WRITTEN EXERCISE
Tally the lines in the listing below that include "scene". Answer with the count and nothing more.

==*==

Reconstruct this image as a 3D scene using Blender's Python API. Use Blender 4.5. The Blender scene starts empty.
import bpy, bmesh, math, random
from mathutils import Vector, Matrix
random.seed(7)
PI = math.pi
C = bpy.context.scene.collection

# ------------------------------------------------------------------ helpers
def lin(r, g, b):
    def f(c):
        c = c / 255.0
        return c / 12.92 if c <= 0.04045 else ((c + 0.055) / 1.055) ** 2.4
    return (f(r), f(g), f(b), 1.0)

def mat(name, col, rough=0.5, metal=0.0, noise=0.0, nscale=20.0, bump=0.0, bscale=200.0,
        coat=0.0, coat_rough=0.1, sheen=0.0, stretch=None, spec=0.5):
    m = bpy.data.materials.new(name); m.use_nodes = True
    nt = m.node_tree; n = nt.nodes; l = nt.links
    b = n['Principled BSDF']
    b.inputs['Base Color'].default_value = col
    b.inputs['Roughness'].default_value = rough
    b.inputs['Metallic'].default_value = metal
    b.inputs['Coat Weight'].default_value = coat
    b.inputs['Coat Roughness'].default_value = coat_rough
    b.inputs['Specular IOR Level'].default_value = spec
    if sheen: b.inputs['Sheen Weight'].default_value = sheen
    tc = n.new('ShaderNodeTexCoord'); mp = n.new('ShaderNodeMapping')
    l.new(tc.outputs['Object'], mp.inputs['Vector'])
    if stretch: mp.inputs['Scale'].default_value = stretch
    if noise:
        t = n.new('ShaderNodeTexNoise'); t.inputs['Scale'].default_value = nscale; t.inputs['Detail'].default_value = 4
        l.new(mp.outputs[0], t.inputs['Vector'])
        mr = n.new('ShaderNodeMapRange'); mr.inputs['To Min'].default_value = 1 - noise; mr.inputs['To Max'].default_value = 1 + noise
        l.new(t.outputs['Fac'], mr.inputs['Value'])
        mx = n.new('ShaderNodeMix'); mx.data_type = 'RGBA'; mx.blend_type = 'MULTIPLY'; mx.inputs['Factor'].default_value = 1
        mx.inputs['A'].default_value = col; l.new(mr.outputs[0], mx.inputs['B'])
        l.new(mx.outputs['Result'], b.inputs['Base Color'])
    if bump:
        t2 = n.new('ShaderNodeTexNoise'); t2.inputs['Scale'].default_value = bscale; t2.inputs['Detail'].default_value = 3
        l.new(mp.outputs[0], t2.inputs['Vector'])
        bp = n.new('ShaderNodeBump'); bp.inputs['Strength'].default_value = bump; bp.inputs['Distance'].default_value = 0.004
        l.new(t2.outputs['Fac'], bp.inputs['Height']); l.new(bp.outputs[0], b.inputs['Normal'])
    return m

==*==

TASK OUTPUT
2